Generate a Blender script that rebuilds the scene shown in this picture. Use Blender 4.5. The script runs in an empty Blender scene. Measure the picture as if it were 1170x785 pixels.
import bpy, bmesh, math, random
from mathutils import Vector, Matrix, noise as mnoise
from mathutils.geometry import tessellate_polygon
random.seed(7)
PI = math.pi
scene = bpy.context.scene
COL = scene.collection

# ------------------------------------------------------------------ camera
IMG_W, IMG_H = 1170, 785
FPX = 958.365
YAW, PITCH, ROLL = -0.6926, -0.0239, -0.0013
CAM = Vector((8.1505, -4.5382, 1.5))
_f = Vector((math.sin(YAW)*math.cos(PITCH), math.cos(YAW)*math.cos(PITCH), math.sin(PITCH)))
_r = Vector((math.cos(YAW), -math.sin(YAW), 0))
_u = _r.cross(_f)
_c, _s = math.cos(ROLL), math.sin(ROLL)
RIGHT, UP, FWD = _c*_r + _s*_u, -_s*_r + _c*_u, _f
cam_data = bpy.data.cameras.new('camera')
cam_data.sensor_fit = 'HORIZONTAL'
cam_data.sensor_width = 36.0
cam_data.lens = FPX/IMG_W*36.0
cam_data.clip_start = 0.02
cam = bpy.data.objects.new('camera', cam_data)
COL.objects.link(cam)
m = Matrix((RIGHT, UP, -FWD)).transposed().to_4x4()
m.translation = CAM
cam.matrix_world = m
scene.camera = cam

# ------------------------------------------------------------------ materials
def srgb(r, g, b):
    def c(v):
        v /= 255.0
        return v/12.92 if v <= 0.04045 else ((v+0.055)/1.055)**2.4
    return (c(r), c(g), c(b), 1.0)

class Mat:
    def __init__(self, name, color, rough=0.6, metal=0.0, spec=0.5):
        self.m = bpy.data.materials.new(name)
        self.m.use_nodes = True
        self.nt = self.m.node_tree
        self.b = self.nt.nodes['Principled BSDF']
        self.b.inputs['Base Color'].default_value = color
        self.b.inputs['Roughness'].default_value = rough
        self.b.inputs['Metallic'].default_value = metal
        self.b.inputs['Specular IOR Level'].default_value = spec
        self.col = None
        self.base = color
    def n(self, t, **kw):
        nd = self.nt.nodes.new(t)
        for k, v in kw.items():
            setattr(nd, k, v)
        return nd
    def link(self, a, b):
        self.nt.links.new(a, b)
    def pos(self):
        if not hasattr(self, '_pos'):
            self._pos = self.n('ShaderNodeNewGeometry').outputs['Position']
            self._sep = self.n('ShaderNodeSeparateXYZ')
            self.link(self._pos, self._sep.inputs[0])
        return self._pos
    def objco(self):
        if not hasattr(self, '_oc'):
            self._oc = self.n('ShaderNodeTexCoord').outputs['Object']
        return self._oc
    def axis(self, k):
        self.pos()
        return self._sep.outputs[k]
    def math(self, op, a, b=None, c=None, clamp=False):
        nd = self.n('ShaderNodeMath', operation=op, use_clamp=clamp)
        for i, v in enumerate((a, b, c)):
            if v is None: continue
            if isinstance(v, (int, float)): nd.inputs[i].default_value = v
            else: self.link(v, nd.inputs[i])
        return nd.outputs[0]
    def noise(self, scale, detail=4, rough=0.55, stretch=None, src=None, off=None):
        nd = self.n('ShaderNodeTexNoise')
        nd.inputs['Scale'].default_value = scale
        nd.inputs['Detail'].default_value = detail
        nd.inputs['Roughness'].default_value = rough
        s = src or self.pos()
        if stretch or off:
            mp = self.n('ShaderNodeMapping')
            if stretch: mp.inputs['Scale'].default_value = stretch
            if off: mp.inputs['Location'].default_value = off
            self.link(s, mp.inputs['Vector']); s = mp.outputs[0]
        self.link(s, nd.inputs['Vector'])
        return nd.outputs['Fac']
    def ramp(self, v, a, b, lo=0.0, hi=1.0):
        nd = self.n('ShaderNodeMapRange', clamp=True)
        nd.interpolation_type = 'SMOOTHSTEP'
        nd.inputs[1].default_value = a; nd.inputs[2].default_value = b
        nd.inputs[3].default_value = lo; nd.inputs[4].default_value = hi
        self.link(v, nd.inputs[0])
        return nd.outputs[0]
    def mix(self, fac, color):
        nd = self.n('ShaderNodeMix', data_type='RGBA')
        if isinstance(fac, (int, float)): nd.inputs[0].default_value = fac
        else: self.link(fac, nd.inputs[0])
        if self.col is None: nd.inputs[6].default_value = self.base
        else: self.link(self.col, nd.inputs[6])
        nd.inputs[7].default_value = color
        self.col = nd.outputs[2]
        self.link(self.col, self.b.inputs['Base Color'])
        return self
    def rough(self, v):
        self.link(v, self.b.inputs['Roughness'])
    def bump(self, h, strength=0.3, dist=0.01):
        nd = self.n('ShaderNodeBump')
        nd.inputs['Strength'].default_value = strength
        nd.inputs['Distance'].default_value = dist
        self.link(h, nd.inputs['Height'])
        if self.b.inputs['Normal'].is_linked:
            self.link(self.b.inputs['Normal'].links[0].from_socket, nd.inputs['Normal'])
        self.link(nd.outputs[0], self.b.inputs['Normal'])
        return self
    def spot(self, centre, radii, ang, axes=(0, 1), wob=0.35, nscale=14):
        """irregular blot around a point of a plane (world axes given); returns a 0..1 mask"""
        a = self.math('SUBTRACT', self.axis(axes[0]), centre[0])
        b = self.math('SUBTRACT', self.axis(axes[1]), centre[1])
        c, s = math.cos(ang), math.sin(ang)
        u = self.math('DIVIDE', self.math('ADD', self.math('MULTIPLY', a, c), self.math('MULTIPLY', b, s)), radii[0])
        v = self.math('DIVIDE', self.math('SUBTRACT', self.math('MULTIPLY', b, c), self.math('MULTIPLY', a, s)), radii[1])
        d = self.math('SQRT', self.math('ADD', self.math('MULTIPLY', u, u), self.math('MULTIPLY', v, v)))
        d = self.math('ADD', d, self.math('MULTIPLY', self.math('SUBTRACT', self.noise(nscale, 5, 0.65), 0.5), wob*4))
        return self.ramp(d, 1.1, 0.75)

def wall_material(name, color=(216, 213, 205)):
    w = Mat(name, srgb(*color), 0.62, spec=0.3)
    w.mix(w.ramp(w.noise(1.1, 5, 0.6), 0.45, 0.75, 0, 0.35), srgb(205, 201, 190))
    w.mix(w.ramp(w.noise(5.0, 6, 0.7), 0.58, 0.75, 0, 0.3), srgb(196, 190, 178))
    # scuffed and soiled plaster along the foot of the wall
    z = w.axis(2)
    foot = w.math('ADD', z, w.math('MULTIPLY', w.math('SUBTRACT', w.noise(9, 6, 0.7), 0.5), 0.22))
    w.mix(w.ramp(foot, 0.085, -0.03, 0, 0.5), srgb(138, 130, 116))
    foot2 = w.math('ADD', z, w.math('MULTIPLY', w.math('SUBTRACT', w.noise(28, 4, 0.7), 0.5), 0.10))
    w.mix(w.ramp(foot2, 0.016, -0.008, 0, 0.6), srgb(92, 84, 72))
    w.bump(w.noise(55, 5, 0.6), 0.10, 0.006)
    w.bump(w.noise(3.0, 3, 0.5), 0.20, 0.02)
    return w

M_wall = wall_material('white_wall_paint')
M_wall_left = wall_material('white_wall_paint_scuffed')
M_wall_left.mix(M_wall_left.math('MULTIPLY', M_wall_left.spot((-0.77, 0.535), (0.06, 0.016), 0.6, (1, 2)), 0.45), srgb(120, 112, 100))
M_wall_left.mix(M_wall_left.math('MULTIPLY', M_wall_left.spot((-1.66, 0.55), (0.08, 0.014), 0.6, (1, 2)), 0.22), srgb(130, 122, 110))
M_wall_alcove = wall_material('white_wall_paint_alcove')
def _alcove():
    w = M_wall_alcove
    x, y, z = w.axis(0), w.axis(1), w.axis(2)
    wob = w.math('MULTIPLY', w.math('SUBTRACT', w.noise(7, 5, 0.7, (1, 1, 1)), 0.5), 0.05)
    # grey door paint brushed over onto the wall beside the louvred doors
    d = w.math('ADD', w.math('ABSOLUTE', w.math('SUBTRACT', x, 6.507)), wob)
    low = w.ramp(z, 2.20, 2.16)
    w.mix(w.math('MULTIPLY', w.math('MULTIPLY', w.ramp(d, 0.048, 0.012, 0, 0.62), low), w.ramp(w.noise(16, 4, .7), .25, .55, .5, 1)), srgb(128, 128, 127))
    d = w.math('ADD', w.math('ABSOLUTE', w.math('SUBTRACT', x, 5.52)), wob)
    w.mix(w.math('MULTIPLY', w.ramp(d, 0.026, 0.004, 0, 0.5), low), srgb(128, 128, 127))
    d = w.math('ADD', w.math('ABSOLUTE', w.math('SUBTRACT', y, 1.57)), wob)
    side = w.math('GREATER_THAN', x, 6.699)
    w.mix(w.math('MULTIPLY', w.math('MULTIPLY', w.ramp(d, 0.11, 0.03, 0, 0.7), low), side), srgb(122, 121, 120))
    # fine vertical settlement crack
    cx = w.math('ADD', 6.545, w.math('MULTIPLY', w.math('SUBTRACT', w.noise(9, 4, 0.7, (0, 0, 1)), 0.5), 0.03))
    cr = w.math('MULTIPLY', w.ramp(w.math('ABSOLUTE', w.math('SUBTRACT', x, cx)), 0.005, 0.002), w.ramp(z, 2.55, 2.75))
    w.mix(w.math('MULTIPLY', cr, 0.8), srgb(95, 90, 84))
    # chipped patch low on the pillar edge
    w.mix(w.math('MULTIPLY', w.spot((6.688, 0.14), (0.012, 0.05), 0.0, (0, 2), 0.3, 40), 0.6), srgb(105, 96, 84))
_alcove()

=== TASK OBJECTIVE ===
Exactly as they appear, please write out the lines from the opening of the listing above down to the line containing "COL = scene.collection", with both end lines included.

=== FINISHED ANSWER ===
Generate a Blender script that rebuilds the scene shown in this picture. Use Blender 4.5. The script runs in an empty Blender scene. Measure the picture as if it were 1170x785 pixels.
import bpy, bmesh, math, random
from mathutils import Vector, Matrix, noise as mnoise
from mathutils.geometry import tessellate_polygon
random.seed(7)
PI = math.pi
scene = bpy.context.scene
COL = scene.collection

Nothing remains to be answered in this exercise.